◆ **Exercise goal**
Copy out each line below exactly as it appears.

◆ **Given material**
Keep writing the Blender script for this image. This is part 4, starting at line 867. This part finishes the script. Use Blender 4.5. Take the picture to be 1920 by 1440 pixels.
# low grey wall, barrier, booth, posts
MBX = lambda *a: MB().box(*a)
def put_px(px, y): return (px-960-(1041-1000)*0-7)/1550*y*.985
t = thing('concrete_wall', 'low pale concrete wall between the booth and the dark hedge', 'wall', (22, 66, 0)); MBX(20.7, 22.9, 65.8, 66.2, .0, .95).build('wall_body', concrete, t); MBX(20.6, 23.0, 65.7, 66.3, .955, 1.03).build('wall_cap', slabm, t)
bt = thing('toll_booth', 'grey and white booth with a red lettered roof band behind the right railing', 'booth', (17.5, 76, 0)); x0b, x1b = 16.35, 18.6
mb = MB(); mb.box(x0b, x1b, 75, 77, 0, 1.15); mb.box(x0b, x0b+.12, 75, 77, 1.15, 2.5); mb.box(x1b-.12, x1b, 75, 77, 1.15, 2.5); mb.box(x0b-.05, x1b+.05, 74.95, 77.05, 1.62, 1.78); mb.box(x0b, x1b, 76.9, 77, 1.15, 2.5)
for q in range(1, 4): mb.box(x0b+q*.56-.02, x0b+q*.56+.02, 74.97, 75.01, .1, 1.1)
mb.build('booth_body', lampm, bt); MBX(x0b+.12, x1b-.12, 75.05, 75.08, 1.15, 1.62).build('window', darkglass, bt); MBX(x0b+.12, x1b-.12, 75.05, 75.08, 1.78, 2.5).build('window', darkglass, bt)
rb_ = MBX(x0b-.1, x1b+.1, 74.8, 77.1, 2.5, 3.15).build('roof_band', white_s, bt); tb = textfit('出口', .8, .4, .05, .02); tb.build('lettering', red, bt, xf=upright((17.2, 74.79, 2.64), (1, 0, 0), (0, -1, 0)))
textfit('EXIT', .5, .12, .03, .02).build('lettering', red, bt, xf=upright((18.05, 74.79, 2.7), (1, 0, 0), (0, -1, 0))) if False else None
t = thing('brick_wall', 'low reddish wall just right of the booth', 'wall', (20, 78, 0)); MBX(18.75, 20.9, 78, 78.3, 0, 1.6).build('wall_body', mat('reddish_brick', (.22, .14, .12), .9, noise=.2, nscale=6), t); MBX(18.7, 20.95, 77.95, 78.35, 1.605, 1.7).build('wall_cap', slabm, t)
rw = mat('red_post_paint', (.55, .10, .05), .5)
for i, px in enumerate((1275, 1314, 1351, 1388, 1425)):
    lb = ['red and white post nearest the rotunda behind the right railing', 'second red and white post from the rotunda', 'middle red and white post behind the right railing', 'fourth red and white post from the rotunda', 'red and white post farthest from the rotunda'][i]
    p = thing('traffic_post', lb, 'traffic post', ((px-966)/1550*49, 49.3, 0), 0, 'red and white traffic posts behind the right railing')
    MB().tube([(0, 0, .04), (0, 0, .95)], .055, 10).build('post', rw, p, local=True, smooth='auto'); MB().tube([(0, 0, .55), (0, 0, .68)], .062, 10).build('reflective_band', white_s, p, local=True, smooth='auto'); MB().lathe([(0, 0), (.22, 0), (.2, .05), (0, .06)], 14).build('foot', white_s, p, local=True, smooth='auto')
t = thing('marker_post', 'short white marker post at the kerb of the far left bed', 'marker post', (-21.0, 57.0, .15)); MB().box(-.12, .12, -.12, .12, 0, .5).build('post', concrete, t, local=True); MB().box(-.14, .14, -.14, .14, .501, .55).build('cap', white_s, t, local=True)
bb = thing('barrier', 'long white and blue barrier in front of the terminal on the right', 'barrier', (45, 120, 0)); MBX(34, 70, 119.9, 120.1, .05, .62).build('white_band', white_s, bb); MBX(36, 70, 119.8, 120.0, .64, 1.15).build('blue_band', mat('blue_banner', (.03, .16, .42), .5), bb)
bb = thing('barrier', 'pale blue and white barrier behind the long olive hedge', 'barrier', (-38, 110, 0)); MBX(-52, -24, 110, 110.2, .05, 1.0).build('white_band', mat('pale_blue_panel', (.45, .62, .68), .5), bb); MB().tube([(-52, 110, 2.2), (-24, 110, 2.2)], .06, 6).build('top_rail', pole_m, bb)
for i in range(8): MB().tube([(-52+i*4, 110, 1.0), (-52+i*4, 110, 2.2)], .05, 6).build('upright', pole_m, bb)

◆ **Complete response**
Keep writing the Blender script for this image. This is part 4, starting at line 867. This part finishes the script. Use Blender 4.5. Take the picture to be 1920 by 1440 pixels.
# low grey wall, barrier, booth, posts
MBX = lambda *a: MB().box(*a)
def put_px(px, y): return (px-960-(1041-1000)*0-7)/1550*y*.985
t = thing('concrete_wall', 'low pale concrete wall between the booth and the dark hedge', 'wall', (22, 66, 0)); MBX(20.7, 22.9, 65.8, 66.2, .0, .95).build('wall_body', concrete, t); MBX(20.6, 23.0, 65.7, 66.3, .955, 1.03).build('wall_cap', slabm, t)
bt = thing('toll_booth', 'grey and white booth with a red lettered roof band behind the right railing', 'booth', (17.5, 76, 0)); x0b, x1b = 16.35, 18.6
mb = MB(); mb.box(x0b, x1b, 75, 77, 0, 1.15); mb.box(x0b, x0b+.12, 75, 77, 1.15, 2.5); mb.box(x1b-.12, x1b, 75, 77, 1.15, 2.5); mb.box(x0b-.05, x1b+.05, 74.95, 77.05, 1.62, 1.78); mb.box(x0b, x1b, 76.9, 77, 1.15, 2.5)
for q in range(1, 4): mb.box(x0b+q*.56-.02, x0b+q*.56+.02, 74.97, 75.01, .1, 1.1)
mb.build('booth_body', lampm, bt); MBX(x0b+.12, x1b-.12, 75.05, 75.08, 1.15, 1.62).build('window', darkglass, bt); MBX(x0b+.12, x1b-.12, 75.05, 75.08, 1.78, 2.5).build('window', darkglass, bt)
rb_ = MBX(x0b-.1, x1b+.1, 74.8, 77.1, 2.5, 3.15).build('roof_band', white_s, bt); tb = textfit('出口', .8, .4, .05, .02); tb.build('lettering', red, bt, xf=upright((17.2, 74.79, 2.64), (1, 0, 0), (0, -1, 0)))
textfit('EXIT', .5, .12, .03, .02).build('lettering', red, bt, xf=upright((18.05, 74.79, 2.7), (1, 0, 0), (0, -1, 0))) if False else None
t = thing('brick_wall', 'low reddish wall just right of the booth', 'wall', (20, 78, 0)); MBX(18.75, 20.9, 78, 78.3, 0, 1.6).build('wall_body', mat('reddish_brick', (.22, .14, .12), .9, noise=.2, nscale=6), t); MBX(18.7, 20.95, 77.95, 78.35, 1.605, 1.7).build('wall_cap', slabm, t)
rw = mat('red_post_paint', (.55, .10, .05), .5)
for i, px in enumerate((1275, 1314, 1351, 1388, 1425)):
    lb = ['red and white post nearest the rotunda behind the right railing', 'second red and white post from the rotunda', 'middle red and white post behind the right railing', 'fourth red and white post from the rotunda', 'red and white post farthest from the rotunda'][i]
    p = thing('traffic_post', lb, 'traffic post', ((px-966)/1550*49, 49.3, 0), 0, 'red and white traffic posts behind the right railing')
    MB().tube([(0, 0, .04), (0, 0, .95)], .055, 10).build('post', rw, p, local=True, smooth='auto'); MB().tube([(0, 0, .55), (0, 0, .68)], .062, 10).build('reflective_band', white_s, p, local=True, smooth='auto'); MB().lathe([(0, 0), (.22, 0), (.2, .05), (0, .06)], 14).build('foot', white_s, p, local=True, smooth='auto')
t = thing('marker_post', 'short white marker post at the kerb of the far left bed', 'marker post', (-21.0, 57.0, .15)); MB().box(-.12, .12, -.12, .12, 0, .5).build('post', concrete, t, local=True); MB().box(-.14, .14, -.14, .14, .501, .55).build('cap', white_s, t, local=True)
bb = thing('barrier', 'long white and blue barrier in front of the terminal on the right', 'barrier', (45, 120, 0)); MBX(34, 70, 119.9, 120.1, .05, .62).build('white_band', white_s, bb); MBX(36, 70, 119.8, 120.0, .64, 1.15).build('blue_band', mat('blue_banner', (.03, .16, .42), .5), bb)
bb = thing('barrier', 'pale blue and white barrier behind the long olive hedge', 'barrier', (-38, 110, 0)); MBX(-52, -24, 110, 110.2, .05, 1.0).build('white_band', mat('pale_blue_panel', (.45, .62, .68), .5), bb); MB().tube([(-52, 110, 2.2), (-24, 110, 2.2)], .06, 6).build('top_rail', pole_m, bb)
for i in range(8): MB().tube([(-52+i*4, 110, 1.0), (-52+i*4, 110, 2.2)], .05, 6).build('upright', pole_m, bb)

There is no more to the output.